MATERIAL FOR THIS EXERCISE |

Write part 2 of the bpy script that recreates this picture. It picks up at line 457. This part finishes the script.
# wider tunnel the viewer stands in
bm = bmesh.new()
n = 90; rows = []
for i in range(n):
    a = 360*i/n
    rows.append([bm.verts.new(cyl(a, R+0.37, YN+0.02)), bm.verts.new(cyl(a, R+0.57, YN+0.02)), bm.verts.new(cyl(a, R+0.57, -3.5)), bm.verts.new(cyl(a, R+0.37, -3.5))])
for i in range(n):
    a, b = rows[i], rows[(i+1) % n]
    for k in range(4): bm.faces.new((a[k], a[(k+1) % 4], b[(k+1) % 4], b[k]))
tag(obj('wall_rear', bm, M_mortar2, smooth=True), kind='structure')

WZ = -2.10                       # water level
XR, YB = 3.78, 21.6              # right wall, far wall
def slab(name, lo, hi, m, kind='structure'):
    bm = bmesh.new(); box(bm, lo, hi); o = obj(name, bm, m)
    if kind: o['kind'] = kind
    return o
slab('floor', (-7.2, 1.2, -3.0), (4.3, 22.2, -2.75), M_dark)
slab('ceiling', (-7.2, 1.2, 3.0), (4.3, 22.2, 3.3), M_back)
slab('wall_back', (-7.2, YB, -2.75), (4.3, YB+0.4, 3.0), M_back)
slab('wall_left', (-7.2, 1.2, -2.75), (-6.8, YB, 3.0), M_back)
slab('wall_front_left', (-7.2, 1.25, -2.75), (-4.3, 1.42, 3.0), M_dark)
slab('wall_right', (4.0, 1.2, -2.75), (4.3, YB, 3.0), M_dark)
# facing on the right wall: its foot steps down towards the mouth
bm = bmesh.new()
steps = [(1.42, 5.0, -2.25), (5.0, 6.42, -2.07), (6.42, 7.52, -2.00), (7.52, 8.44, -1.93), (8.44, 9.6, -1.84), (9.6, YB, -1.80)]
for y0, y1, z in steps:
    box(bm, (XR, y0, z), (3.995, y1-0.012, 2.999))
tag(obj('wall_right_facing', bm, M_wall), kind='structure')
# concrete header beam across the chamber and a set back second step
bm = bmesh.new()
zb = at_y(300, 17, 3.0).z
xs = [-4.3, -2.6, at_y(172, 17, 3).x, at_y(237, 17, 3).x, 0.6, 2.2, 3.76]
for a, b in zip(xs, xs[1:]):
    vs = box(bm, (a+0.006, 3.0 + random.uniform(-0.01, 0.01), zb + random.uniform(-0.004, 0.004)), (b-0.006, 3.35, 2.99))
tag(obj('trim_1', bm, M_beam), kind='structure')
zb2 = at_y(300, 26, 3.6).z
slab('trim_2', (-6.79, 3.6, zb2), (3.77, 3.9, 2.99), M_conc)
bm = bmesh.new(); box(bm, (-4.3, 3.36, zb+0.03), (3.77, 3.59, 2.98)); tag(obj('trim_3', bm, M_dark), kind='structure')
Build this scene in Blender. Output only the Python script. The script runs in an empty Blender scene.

PROMPT |
Output the records above in their entirety, exactly.

WRITTEN SOLUTION |
Write part 2 of the bpy script that recreates this picture. It picks up at line 457. This part finishes the script.
# wider tunnel the viewer stands in
bm = bmesh.new()
n = 90; rows = []
for i in range(n):
    a = 360*i/n
    rows.append([bm.verts.new(cyl(a, R+0.37, YN+0.02)), bm.verts.new(cyl(a, R+0.57, YN+0.02)), bm.verts.new(cyl(a, R+0.57, -3.5)), bm.verts.new(cyl(a, R+0.37, -3.5))])
for i in range(n):
    a, b = rows[i], rows[(i+1) % n]
    for k in range(4): bm.faces.new((a[k], a[(k+1) % 4], b[(k+1) % 4], b[k]))
tag(obj('wall_rear', bm, M_mortar2, smooth=True), kind='structure')

WZ = -2.10                       # water level
XR, YB = 3.78, 21.6              # right wall, far wall
def slab(name, lo, hi, m, kind='structure'):
    bm = bmesh.new(); box(bm, lo, hi); o = obj(name, bm, m)
    if kind: o['kind'] = kind
    return o
slab('floor', (-7.2, 1.2, -3.0), (4.3, 22.2, -2.75), M_dark)
slab('ceiling', (-7.2, 1.2, 3.0), (4.3, 22.2, 3.3), M_back)
slab('wall_back', (-7.2, YB, -2.75), (4.3, YB+0.4, 3.0), M_back)
slab('wall_left', (-7.2, 1.2, -2.75), (-6.8, YB, 3.0), M_back)
slab('wall_front_left', (-7.2, 1.25, -2.75), (-4.3, 1.42, 3.0), M_dark)
slab('wall_right', (4.0, 1.2, -2.75), (4.3, YB, 3.0), M_dark)
# facing on the right wall: its foot steps down towards the mouth
bm = bmesh.new()
steps = [(1.42, 5.0, -2.25), (5.0, 6.42, -2.07), (6.42, 7.52, -2.00), (7.52, 8.44, -1.93), (8.44, 9.6, -1.84), (9.6, YB, -1.80)]
for y0, y1, z in steps:
    box(bm, (XR, y0, z), (3.995, y1-0.012, 2.999))
tag(obj('wall_right_facing', bm, M_wall), kind='structure')
# concrete header beam across the chamber and a set back second step
bm = bmesh.new()
zb = at_y(300, 17, 3.0).z
xs = [-4.3, -2.6, at_y(172, 17, 3).x, at_y(237, 17, 3).x, 0.6, 2.2, 3.76]
for a, b in zip(xs, xs[1:]):
    vs = box(bm, (a+0.006, 3.0 + random.uniform(-0.01, 0.01), zb + random.uniform(-0.004, 0.004)), (b-0.006, 3.35, 2.99))
tag(obj('trim_1', bm, M_beam), kind='structure')
zb2 = at_y(300, 26, 3.6).z
slab('trim_2', (-6.79, 3.6, zb2), (3.77, 3.9, 2.99), M_conc)
bm = bmesh.new(); box(bm, (-4.3, 3.36, zb+0.03), (3.77, 3.59, 2.98)); tag(obj('trim_3', bm, M_dark), kind='structure')
Build this scene in Blender. Output only the Python script. The script runs in an empty Blender scene.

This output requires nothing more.